## [Goal]
Check each line of the material. Copy those containing "wide".

## [Provided records]

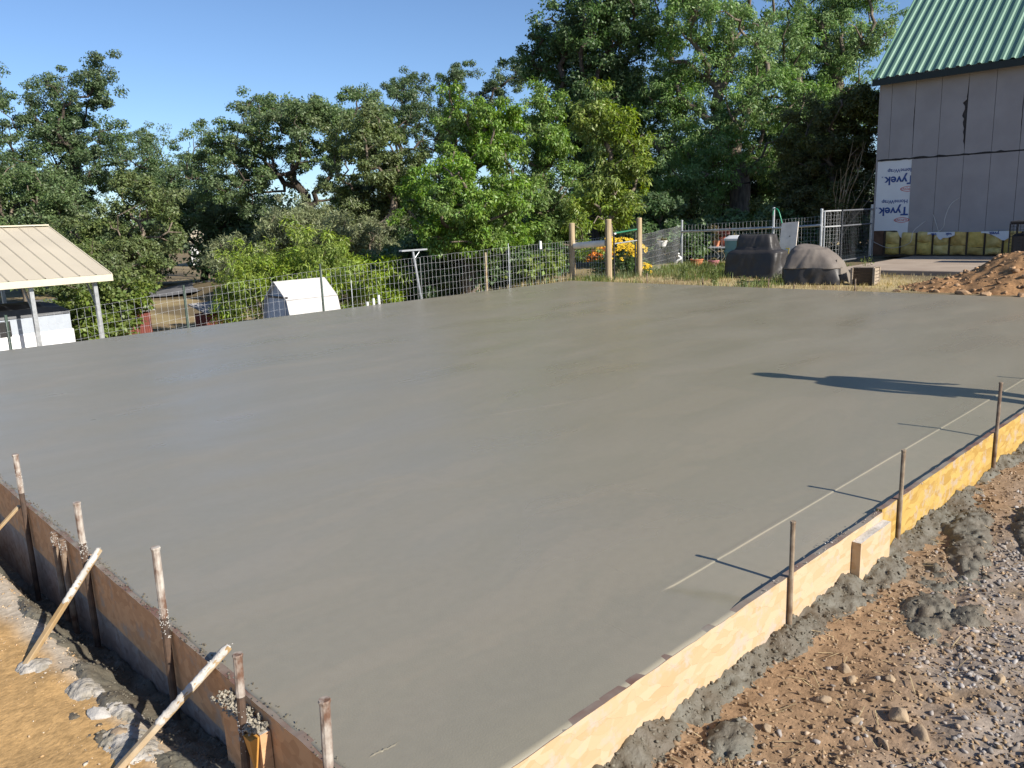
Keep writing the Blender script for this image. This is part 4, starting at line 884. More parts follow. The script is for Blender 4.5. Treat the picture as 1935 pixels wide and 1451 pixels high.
def pot(name, x, y, z, r0, r1, h, m, label, plant=None, pm=None, group='flower pots behind the fence', n=160, lr=0.08):
    t = empty(name, (x, y, z), label, 'pot', group)
    rg = [ring(0,0,zz_,r_,r_,2,20) for zz_, r_ in ((0,r0),(h*.85,r1),(h*.86,r1*1.08),(h,r1*1.08),(h,r1*.95),(h*.9,r1*.92))]
    MB().loft(rg).build('pot_body', m, t, smooth=False)
    if plant: leaf_cloud('plant', plant, n, lr, lr*.5, pm, int(x*77+y*13), t)
    return t
M_tbl = M_white
tb = empty('garden_table', (19.95, 11.95, gz(19.95,11.95)), 'white metal garden table behind the pipe fence', 'table')
zt = 0.40 - gz(19.95,11.95)
MB().loft([ring(0,0,zt,.36,.58,3,32), ring(0,0,zt+.03,.36,.58,3,32)]).build('table_top', M_tbl, tb)
for s1 in (-1, 1):
    for s2 in (-1, 1):
        MB().tube(curve_pts([(s1*.26,s2*.45,zt),(s1*.16,s2*.30,zt*.72),(s1*.14,s2*.22,zt*.45),(s1*.24,s2*.36,zt*.2),(s1*.28,s2*.46,0)], 5), 0.012, 6).build('leg', M_tbl, tb)
g_ = gz(18.9, 12.3)
pot('flower_pot', 19.95,12.10,0.43,0.09,0.13,0.26,M_redpot,'red brown pot with dark red plant on the white table',[(0,0,.34,.16,.14),(0.05,.12,.40,.13,.12),(-.05,-.12,.42,.12,.1)],M_leaf_red)
pot('flower_pot', 19.95,11.72,0.43,0.08,0.14,0.16,M_white,'white bowl shaped pot on the table next to the red one',[(0,0,.22,.14,.10)],M_lf_dull)
pot('flower_pot', 20.1,12.45,0.43,0.07,0.10,0.15,M_terra,'small clay pot with tall twiggy plant at the table edge',[(0,0,.30,.14,.2),(0.0,.1,.48,.15,.12)],M_lf_dull,n=130)
pot('planter', 18.8,12.25,g_,0.13,0.17,0.20,M_terra,'wide orange planter in the weeds below the table',[(0,0,.20,.15,.05)],M_leaf_gn,n=60)
pot('planter', 18.8,11.72,g_,0.10,0.14,0.17,M_pink,'pink planter in the weeds beside the big grill cover',[(0,0,.18,.12,.05)],M_lf_dull,n=60)
pot('hanging_pot', 17.55,12.48,0.56,0.08,0.14,0.15,M_white,'white hanging pot on the wire fence right of the gate',[(0,0,.16,.13,.05)],M_lf_dull,n=90)
ck = empty('storage_bin', (18.0, 10.55, gz(18,10.55)), 'teal storage bin with a white lid behind the grill cover', 'bin')
MB().loft([ring(0,0,z,a,b,6,24) for z,a,b in ((0,.18,.22),(.45,.22,.26),(.452,.235,.275),(.50,.235,.275),(.505,.215,.255),(.74,.225,.27))]).build('bin_body', mat('teal_plastic', (0.16,0.30,0.31), 0.5, vary=0.15), ck)
MB().loft([ring(0,0,z,a,b,6,24) for z,a,b in ((.742,.24,.285),(.79,.24,.285),(.86,.16,.18))]).build('lid', M_white, ck)
o = MB().tube(curve_pts([(18.9,13.0,-.05),(18.88,12.95,.08),(18.95,12.85,.16),(18.9,12.93,.24),(18.86,12.86,.3)], 6), [0.03]*24+[0.02], 6).build('white_ornament', M_white, None, True); tag(o, 'small white twisted garden ornament at the fence post foot', 'ornament')
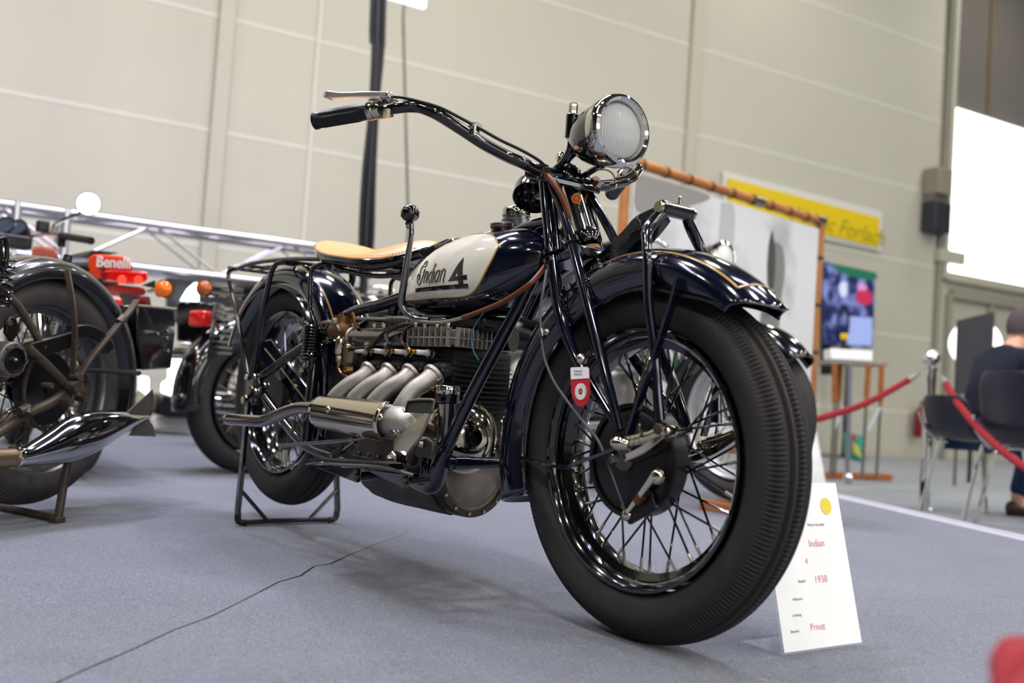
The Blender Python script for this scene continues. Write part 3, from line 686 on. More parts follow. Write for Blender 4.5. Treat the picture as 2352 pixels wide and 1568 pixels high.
q=V((1.0379,-0.358,1.0142)); dd_=(V(bar[-1])-V(bar[-2])).normalized()
g=G(); lathe(g,[(.0125,-.006),(.0155,-.006),(.0155,.006),(.0125,.006)],q,dd_,24,closed=True); box(g,(1.0539,-0.372,1),(.014,.008,.02)); obj('lever_clamp',g,M['nickel'],lev)
g=G(); tube(g,[(1.0496,-0.355,1.0411),(1.0676,-0.345,1.0383),(1.0951,-0.325,1.0307),(1.1316,-0.295,1.0176),(1.1543,-0.255,1.0002),(1.1688,-0.22,0.9857),(1.1797,-0.17,0.9692),(1.2043,-0.13,0.9518),(1.215,-0.09,0.9362),(1.2189,-0.065,0.9174),(1.2485,-0.06,0.8824),(1.2745,-0.062,0.8337),(1.2732,-0.058,0.8163),(1.2421,-0.05,0.7652)],.0034,10,k=4); obj('control_cable',g,M['grip'],bike)
g=G(); tube(g,[(1.1322,-0.295,1.013),(1.146,-0.265,0.994),(1.1586,-0.222,0.9678),(1.1755,-0.165,0.9497),(1.1912,-0.1,0.9375)],.0028,8,k=4); obj('switch_wire',g,M['grip'],bike)
q=V((1.1607,-0.228,0.9798)); dv=(V((1.153,-0.19,0.9617))-V((1.1547,-0.25,0.9769))).normalized()
g=G(); lathe(g,[(.0125,-.010),(.0152,-.010),(.0152,.010),(.0125,.010)],V((1.1525,-0.226,0.9761)),dv,24,closed=True); q2=V((1.1641,-0.228,0.9892)); tube(g,[(1.1646,-0.232,0.9928),(1.1639,-0.212,0.9882)],.007,10); box(g,(1.1801,-0.243,0.9735),(.016,.006,.022)); obj('cable_clamp',g,M['zinc'],bike,bevel=.001)
# bar ends: nickel tips, brown hoses
for s in (-1,1):
    g=G(); a=V((bar[0][0],bar[0][1]*-s,bar[0][2]))
    a=V((1.2062,-0.075,0.9208)); a.y*=-s; tube(g,[tuple(a+V((-.006,s*-.004*-1,.004))),tuple(a+V((.012,0,-.006)))],.0115,14); obj('bar_ferrule',g,M['nickel'],bike)
g=G(); tube(g,[(1.209,-0.072,0.9145),(1.2341,-0.073,0.8983),(1.2633,-0.072,0.8695),(1.28,-0.066,0.837),(1.2774,-0.055,0.8073),(1.2374,-0.035,0.7816)],.0068,12,k=5); obj('brown_hose',g,M['brown'],bike)
g=G(); tube(g,[(1.2337,0.06,0.9249),(1.2161,0.06,0.9077),(1.213,0.055,0.8783),(1.2173,0.045,0.8427),(1.2396,0.03,0.8052)],.0085,12,k=5); obj('brown_hose',g,M['brown'],bike)
g=G(); tube(g,[(1.2348,0.05,0.9229),(1.2185,0.05,0.9057),(1.2182,0.04,0.8752),(1.2263,0.03,0.8442)],.006,12,k=5); obj('brown_hose',g,M['brown'],bike)
g=G(); tube(g,[(1.1833,-0.02,0.7594),(1.215,-0.05,0.73),(1.2471,-0.09,0.7048),(1.2642,-0.13,0.674),(1.2342,-0.14,0.6526),(1.1967,-0.145,0.6351),(1.1435,-0.146,0.6206),(1.0911,-0.146,0.6094),(1.0586,-0.146,0.6033)],.0058,12,k=5); obj('brown_hose',g,M['brown'],bike)
for pts in ([(1.1708,-0.1,0.9253),(1.178,-0.075,0.9169),(1.2086,-0.07,0.9094),(1.2376,-0.07,0.8984),(1.2534,-0.068,0.8823)],[(1.1933,0.1,0.9579),(1.1976,0.12,0.9602),(1.1988,0.14,0.9539),(1.2088,0.14,0.9348),(1.204,0.14,0.9265)],[(1.1507,0.2,0.9753),(1.1643,0.2,0.9828),(1.1883,0.2,0.9817),(1.2101,0.2,0.9688),(1.2168,0.2,0.9549),(1.2051,0.2,0.9473),(1.184,0.2,0.9508)]):
    g=G(); tube(g,pts,.0019,6,k=5); obj('thin_wire',g,M['wire'],bike)
M['green_wire']=mat('green_wire','#1d6b45',.4)
# instrument cup seen from below
ic=V((1.0931,0,0.8952)); cn=V((-.42,.42,.80)).normalized(); ca,cu,cw=basis(cn)
g=G(); lathe(g,[(0,.026),(.036,.025),(.044,.020),(.0465,.012),(.0470,-.012),(.0440,-.012),(.0430,.004),(0,.006)],ic,cn,40); ip=obj('instrument_cup',g,M['black'],bike,sharp=40)
for i in range(3):
    for j in range(2):
        q=ic+cu*(-.012+.024*j)+cw*(-.018+.018*i); g=G(); hexn(g,tuple(q-cn*.0),cn,.0045,.016); obj('terminal_stud',g,M['steel'],ip)
g=G(); tube(g,[tuple(ic-cn*.002+cu*.02),tuple(ic-cn*.012+cw*.02),tuple(ic+V((.05,-.01,-.03)))],.0012,6,k=4); obj('green_wire',g,M['green_wire'],ip)
g=G(); tube(g,[(ic.x+.02,0,ic.z-.01),tuple(ax_top+sax*.02)],1,sec=(.03,.01)); obj('instrument_bracket',g,M['black'],bike)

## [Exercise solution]
Keep writing the Blender script for this image. This is part 4, starting at line 884. More parts follow. The script is for Blender 4.5. Treat the picture as 1935 pixels wide and 1451 pixels high.
pot('planter', 18.8,12.25,g_,0.13,0.17,0.20,M_terra,'wide orange planter in the weeds below the table',[(0,0,.20,.15,.05)],M_leaf_gn,n=60)
The Blender Python script for this scene continues. Write part 3, from line 686 on. More parts follow. Write for Blender 4.5. Treat the picture as 2352 pixels wide and 1568 pixels high.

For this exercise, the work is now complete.